Goal of the exercise: Your task is to repeat the listing exactly.

——————————

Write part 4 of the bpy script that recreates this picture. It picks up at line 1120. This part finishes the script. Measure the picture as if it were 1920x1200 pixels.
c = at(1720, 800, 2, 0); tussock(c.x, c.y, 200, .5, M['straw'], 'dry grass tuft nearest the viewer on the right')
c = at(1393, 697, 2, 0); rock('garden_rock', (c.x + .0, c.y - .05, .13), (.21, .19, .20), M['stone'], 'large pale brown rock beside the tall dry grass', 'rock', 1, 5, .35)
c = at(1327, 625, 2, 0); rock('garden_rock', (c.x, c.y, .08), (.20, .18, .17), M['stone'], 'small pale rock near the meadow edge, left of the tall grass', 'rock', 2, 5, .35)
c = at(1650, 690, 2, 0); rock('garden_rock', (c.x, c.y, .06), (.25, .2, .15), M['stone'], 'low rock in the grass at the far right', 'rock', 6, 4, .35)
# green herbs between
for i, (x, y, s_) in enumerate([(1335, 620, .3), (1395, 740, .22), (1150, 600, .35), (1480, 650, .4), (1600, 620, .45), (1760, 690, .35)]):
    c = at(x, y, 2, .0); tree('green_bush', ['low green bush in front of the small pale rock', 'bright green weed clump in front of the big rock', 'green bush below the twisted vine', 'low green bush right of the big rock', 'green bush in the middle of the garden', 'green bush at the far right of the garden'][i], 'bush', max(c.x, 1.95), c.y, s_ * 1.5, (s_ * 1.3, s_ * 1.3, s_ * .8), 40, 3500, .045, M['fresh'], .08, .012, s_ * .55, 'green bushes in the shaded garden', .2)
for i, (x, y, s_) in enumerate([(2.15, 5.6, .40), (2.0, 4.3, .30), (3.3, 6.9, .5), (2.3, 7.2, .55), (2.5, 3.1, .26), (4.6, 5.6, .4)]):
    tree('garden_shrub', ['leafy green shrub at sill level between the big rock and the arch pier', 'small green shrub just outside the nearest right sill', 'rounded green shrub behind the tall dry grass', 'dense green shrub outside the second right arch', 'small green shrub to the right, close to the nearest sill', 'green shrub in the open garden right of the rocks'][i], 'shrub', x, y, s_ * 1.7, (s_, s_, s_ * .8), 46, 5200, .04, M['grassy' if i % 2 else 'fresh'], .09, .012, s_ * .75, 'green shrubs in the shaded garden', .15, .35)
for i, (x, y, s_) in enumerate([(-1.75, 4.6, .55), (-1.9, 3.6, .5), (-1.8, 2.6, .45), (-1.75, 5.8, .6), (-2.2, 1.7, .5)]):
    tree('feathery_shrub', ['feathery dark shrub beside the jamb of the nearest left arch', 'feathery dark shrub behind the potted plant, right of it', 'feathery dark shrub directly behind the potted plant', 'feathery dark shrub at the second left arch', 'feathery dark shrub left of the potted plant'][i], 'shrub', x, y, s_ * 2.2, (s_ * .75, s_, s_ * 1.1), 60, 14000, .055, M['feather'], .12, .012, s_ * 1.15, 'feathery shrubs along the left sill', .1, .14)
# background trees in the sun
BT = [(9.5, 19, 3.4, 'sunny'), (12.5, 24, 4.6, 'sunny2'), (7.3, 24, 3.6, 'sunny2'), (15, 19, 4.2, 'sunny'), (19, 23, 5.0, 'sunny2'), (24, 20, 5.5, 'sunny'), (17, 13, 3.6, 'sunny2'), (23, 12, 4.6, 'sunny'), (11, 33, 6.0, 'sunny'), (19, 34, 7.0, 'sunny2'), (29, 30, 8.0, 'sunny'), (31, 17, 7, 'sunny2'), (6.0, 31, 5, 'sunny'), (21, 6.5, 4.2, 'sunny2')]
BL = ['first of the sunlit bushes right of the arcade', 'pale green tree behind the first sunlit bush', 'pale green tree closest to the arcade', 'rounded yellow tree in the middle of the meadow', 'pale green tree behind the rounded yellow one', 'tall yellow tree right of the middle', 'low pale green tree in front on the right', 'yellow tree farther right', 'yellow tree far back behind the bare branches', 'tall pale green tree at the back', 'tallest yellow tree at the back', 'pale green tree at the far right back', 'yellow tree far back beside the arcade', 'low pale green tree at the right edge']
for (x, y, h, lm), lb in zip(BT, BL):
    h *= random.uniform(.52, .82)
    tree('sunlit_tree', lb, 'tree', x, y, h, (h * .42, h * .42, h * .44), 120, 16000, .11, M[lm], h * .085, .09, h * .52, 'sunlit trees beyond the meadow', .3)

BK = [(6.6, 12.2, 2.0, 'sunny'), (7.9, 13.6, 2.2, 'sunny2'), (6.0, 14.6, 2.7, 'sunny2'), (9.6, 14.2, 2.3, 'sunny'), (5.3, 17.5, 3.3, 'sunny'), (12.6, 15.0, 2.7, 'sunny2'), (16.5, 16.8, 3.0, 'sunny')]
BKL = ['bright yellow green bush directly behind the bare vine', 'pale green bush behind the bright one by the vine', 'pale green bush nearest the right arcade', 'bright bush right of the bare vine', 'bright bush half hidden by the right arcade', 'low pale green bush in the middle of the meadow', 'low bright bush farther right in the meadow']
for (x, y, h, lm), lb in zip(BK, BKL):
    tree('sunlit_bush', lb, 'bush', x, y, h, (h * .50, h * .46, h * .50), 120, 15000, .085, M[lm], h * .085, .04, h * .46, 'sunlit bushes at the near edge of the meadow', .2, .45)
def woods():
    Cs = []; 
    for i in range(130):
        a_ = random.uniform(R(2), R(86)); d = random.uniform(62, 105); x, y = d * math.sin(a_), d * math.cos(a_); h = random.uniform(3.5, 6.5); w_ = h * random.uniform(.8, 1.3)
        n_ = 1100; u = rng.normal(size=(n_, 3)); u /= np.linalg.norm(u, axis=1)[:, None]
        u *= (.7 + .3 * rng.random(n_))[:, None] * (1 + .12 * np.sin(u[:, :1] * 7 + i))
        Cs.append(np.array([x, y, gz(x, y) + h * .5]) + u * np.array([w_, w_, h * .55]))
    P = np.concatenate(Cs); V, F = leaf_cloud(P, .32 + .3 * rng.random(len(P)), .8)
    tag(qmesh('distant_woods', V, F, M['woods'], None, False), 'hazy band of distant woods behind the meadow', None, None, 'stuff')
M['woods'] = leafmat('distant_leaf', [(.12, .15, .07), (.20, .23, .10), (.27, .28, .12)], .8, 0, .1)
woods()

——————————

The completed task:
Write part 4 of the bpy script that recreates this picture. It picks up at line 1120. This part finishes the script. Measure the picture as if it were 1920x1200 pixels.
c = at(1720, 800, 2, 0); tussock(c.x, c.y, 200, .5, M['straw'], 'dry grass tuft nearest the viewer on the right')
c = at(1393, 697, 2, 0); rock('garden_rock', (c.x + .0, c.y - .05, .13), (.21, .19, .20), M['stone'], 'large pale brown rock beside the tall dry grass', 'rock', 1, 5, .35)
c = at(1327, 625, 2, 0); rock('garden_rock', (c.x, c.y, .08), (.20, .18, .17), M['stone'], 'small pale rock near the meadow edge, left of the tall grass', 'rock', 2, 5, .35)
c = at(1650, 690, 2, 0); rock('garden_rock', (c.x, c.y, .06), (.25, .2, .15), M['stone'], 'low rock in the grass at the far right', 'rock', 6, 4, .35)
# green herbs between
for i, (x, y, s_) in enumerate([(1335, 620, .3), (1395, 740, .22), (1150, 600, .35), (1480, 650, .4), (1600, 620, .45), (1760, 690, .35)]):
    c = at(x, y, 2, .0); tree('green_bush', ['low green bush in front of the small pale rock', 'bright green weed clump in front of the big rock', 'green bush below the twisted vine', 'low green bush right of the big rock', 'green bush in the middle of the garden', 'green bush at the far right of the garden'][i], 'bush', max(c.x, 1.95), c.y, s_ * 1.5, (s_ * 1.3, s_ * 1.3, s_ * .8), 40, 3500, .045, M['fresh'], .08, .012, s_ * .55, 'green bushes in the shaded garden', .2)
for i, (x, y, s_) in enumerate([(2.15, 5.6, .40), (2.0, 4.3, .30), (3.3, 6.9, .5), (2.3, 7.2, .55), (2.5, 3.1, .26), (4.6, 5.6, .4)]):
    tree('garden_shrub', ['leafy green shrub at sill level between the big rock and the arch pier', 'small green shrub just outside the nearest right sill', 'rounded green shrub behind the tall dry grass', 'dense green shrub outside the second right arch', 'small green shrub to the right, close to the nearest sill', 'green shrub in the open garden right of the rocks'][i], 'shrub', x, y, s_ * 1.7, (s_, s_, s_ * .8), 46, 5200, .04, M['grassy' if i % 2 else 'fresh'], .09, .012, s_ * .75, 'green shrubs in the shaded garden', .15, .35)
for i, (x, y, s_) in enumerate([(-1.75, 4.6, .55), (-1.9, 3.6, .5), (-1.8, 2.6, .45), (-1.75, 5.8, .6), (-2.2, 1.7, .5)]):
    tree('feathery_shrub', ['feathery dark shrub beside the jamb of the nearest left arch', 'feathery dark shrub behind the potted plant, right of it', 'feathery dark shrub directly behind the potted plant', 'feathery dark shrub at the second left arch', 'feathery dark shrub left of the potted plant'][i], 'shrub', x, y, s_ * 2.2, (s_ * .75, s_, s_ * 1.1), 60, 14000, .055, M['feather'], .12, .012, s_ * 1.15, 'feathery shrubs along the left sill', .1, .14)
# background trees in the sun
BT = [(9.5, 19, 3.4, 'sunny'), (12.5, 24, 4.6, 'sunny2'), (7.3, 24, 3.6, 'sunny2'), (15, 19, 4.2, 'sunny'), (19, 23, 5.0, 'sunny2'), (24, 20, 5.5, 'sunny'), (17, 13, 3.6, 'sunny2'), (23, 12, 4.6, 'sunny'), (11, 33, 6.0, 'sunny'), (19, 34, 7.0, 'sunny2'), (29, 30, 8.0, 'sunny'), (31, 17, 7, 'sunny2'), (6.0, 31, 5, 'sunny'), (21, 6.5, 4.2, 'sunny2')]
BL = ['first of the sunlit bushes right of the arcade', 'pale green tree behind the first sunlit bush', 'pale green tree closest to the arcade', 'rounded yellow tree in the middle of the meadow', 'pale green tree behind the rounded yellow one', 'tall yellow tree right of the middle', 'low pale green tree in front on the right', 'yellow tree farther right', 'yellow tree far back behind the bare branches', 'tall pale green tree at the back', 'tallest yellow tree at the back', 'pale green tree at the far right back', 'yellow tree far back beside the arcade', 'low pale green tree at the right edge']
for (x, y, h, lm), lb in zip(BT, BL):
    h *= random.uniform(.52, .82)
    tree('sunlit_tree', lb, 'tree', x, y, h, (h * .42, h * .42, h * .44), 120, 16000, .11, M[lm], h * .085, .09, h * .52, 'sunlit trees beyond the meadow', .3)

BK = [(6.6, 12.2, 2.0, 'sunny'), (7.9, 13.6, 2.2, 'sunny2'), (6.0, 14.6, 2.7, 'sunny2'), (9.6, 14.2, 2.3, 'sunny'), (5.3, 17.5, 3.3, 'sunny'), (12.6, 15.0, 2.7, 'sunny2'), (16.5, 16.8, 3.0, 'sunny')]
BKL = ['bright yellow green bush directly behind the bare vine', 'pale green bush behind the bright one by the vine', 'pale green bush nearest the right arcade', 'bright bush right of the bare vine', 'bright bush half hidden by the right arcade', 'low pale green bush in the middle of the meadow', 'low bright bush farther right in the meadow']
for (x, y, h, lm), lb in zip(BK, BKL):
    tree('sunlit_bush', lb, 'bush', x, y, h, (h * .50, h * .46, h * .50), 120, 15000, .085, M[lm], h * .085, .04, h * .46, 'sunlit bushes at the near edge of the meadow', .2, .45)
def woods():
    Cs = []; 
    for i in range(130):
        a_ = random.uniform(R(2), R(86)); d = random.uniform(62, 105); x, y = d * math.sin(a_), d * math.cos(a_); h = random.uniform(3.5, 6.5); w_ = h * random.uniform(.8, 1.3)
        n_ = 1100; u = rng.normal(size=(n_, 3)); u /= np.linalg.norm(u, axis=1)[:, None]
        u *= (.7 + .3 * rng.random(n_))[:, None] * (1 + .12 * np.sin(u[:, :1] * 7 + i))
        Cs.append(np.array([x, y, gz(x, y) + h * .5]) + u * np.array([w_, w_, h * .55]))
    P = np.concatenate(Cs); V, F = leaf_cloud(P, .32 + .3 * rng.random(len(P)), .8)
    tag(qmesh('distant_woods', V, F, M['woods'], None, False), 'hazy band of distant woods behind the meadow', None, None, 'stuff')
M['woods'] = leafmat('distant_leaf', [(.12, .15, .07), (.20, .23, .10), (.27, .28, .12)], .8, 0, .1)
woods()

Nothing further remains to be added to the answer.